[Objective] Your task is to quote the listing below exactly, beginning with its first line and ending on the line bearing "COL = SC.collection".

[Data section]

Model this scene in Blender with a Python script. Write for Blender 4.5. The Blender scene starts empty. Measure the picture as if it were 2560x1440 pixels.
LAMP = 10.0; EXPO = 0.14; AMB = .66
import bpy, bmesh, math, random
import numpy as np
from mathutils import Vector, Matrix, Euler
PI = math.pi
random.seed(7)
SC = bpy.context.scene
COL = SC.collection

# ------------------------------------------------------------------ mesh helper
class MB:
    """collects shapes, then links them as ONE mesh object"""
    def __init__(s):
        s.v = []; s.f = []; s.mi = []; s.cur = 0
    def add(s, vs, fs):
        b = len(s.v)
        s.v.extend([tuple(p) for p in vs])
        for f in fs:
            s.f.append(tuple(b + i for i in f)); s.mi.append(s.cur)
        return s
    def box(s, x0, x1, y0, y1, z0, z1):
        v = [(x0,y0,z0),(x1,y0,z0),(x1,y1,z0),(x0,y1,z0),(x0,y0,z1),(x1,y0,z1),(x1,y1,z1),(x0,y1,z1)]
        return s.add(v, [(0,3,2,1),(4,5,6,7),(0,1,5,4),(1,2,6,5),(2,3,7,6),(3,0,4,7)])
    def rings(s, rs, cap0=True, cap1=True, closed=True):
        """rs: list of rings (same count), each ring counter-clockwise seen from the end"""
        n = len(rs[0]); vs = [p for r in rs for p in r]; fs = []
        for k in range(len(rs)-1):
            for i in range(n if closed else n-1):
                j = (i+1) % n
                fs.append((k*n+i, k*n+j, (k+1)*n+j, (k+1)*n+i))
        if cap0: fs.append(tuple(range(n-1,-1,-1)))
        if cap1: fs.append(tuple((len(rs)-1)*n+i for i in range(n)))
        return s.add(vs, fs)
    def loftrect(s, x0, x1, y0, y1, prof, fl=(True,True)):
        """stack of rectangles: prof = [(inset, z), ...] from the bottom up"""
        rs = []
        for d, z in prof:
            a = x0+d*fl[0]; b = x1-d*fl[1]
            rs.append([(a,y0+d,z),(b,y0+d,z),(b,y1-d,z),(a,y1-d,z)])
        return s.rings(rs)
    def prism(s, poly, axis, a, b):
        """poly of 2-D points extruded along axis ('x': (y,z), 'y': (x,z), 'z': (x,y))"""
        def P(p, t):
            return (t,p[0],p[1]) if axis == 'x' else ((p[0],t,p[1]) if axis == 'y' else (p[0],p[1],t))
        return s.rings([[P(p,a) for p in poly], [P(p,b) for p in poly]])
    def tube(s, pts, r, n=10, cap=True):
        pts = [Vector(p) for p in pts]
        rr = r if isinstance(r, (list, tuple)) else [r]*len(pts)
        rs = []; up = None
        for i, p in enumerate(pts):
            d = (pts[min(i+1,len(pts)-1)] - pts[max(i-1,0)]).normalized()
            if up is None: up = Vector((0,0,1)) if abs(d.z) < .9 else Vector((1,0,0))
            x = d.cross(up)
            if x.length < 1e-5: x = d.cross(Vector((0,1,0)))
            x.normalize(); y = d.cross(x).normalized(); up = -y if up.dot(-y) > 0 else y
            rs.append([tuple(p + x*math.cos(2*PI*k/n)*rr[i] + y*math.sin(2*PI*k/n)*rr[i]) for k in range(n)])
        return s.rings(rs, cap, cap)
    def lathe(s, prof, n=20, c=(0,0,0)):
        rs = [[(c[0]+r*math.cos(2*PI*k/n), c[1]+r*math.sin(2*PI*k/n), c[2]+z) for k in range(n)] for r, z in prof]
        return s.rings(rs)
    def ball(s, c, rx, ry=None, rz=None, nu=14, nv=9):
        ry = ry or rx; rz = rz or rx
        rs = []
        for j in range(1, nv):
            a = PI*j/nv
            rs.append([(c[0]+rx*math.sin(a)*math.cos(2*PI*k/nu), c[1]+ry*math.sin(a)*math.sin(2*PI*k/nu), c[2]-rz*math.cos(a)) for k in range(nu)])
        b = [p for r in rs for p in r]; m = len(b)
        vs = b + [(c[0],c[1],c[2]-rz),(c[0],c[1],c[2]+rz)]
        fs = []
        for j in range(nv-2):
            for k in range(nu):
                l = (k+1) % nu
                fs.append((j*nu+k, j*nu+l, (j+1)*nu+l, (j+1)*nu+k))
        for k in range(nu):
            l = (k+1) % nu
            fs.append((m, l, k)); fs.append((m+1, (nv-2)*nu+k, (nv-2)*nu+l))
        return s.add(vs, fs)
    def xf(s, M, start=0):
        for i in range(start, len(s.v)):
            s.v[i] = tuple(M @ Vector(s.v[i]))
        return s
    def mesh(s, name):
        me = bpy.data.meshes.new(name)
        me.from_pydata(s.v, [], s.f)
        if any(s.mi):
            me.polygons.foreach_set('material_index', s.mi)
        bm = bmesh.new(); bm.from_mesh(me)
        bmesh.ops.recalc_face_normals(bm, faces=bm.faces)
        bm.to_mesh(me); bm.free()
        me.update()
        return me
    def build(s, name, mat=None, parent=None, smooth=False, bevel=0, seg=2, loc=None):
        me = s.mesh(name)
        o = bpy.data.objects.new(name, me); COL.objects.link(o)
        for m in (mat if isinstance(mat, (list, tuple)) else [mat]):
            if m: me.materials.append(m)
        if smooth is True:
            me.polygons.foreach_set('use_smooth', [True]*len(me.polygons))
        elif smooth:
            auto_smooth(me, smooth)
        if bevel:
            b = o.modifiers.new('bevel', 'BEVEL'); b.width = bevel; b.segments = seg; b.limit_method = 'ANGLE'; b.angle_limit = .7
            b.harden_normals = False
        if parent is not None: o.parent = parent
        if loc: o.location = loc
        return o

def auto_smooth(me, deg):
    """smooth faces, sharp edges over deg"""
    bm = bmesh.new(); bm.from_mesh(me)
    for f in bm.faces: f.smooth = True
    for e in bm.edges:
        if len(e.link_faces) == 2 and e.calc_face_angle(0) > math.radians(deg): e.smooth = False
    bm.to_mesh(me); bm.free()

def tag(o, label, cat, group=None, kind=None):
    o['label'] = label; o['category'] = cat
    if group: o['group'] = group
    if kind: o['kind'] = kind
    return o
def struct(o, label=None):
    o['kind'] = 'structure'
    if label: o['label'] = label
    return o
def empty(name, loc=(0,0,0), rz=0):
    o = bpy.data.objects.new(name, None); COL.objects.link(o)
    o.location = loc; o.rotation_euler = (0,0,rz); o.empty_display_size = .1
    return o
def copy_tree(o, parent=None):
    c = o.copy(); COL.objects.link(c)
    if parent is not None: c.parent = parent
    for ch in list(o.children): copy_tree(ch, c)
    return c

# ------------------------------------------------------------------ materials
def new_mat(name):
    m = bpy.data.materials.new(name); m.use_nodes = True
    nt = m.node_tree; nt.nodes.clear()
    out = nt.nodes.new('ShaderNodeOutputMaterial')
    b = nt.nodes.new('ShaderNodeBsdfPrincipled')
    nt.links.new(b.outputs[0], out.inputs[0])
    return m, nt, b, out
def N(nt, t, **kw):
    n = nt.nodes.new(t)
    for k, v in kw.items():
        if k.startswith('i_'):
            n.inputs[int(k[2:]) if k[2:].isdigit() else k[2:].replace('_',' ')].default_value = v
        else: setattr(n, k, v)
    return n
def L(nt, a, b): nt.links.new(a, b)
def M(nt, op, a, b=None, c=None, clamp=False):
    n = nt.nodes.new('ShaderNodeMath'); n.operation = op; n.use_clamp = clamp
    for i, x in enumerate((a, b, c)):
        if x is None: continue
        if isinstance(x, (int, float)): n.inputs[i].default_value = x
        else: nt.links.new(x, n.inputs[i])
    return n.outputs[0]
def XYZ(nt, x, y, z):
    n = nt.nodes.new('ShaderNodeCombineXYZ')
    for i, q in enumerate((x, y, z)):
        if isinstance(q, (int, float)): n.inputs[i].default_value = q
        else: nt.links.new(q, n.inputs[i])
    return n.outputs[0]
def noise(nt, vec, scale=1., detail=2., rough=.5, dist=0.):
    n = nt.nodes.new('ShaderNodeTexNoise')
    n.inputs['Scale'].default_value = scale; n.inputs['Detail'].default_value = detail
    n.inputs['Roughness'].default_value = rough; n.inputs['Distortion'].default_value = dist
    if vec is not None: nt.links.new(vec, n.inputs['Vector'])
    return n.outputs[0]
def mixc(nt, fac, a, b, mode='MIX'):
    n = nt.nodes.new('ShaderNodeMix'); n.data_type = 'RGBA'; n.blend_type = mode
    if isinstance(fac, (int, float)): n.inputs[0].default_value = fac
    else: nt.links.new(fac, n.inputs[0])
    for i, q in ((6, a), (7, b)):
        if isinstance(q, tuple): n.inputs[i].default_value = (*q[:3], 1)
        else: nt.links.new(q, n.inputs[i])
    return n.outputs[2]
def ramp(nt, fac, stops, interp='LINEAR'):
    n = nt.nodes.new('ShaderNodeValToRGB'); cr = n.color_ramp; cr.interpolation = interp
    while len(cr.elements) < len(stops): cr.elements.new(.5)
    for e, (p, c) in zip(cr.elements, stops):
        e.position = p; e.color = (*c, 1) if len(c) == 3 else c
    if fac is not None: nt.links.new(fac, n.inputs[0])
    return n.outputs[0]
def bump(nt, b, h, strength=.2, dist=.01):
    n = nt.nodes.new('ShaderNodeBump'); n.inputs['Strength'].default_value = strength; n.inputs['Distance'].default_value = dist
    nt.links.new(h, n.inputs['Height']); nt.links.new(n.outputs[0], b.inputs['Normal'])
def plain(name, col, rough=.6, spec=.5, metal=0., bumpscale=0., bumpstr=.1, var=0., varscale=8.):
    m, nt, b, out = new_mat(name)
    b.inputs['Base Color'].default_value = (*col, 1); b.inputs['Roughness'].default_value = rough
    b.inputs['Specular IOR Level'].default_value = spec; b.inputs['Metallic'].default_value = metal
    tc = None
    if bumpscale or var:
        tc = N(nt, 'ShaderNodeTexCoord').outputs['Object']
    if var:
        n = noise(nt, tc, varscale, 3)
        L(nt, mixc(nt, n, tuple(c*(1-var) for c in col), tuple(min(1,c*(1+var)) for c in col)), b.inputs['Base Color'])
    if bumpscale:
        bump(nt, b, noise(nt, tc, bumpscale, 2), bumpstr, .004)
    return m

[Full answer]
Model this scene in Blender with a Python script. Write for Blender 4.5. The Blender scene starts empty. Measure the picture as if it were 2560x1440 pixels.
LAMP = 10.0; EXPO = 0.14; AMB = .66
import bpy, bmesh, math, random
import numpy as np
from mathutils import Vector, Matrix, Euler
PI = math.pi
random.seed(7)
SC = bpy.context.scene
COL = SC.collection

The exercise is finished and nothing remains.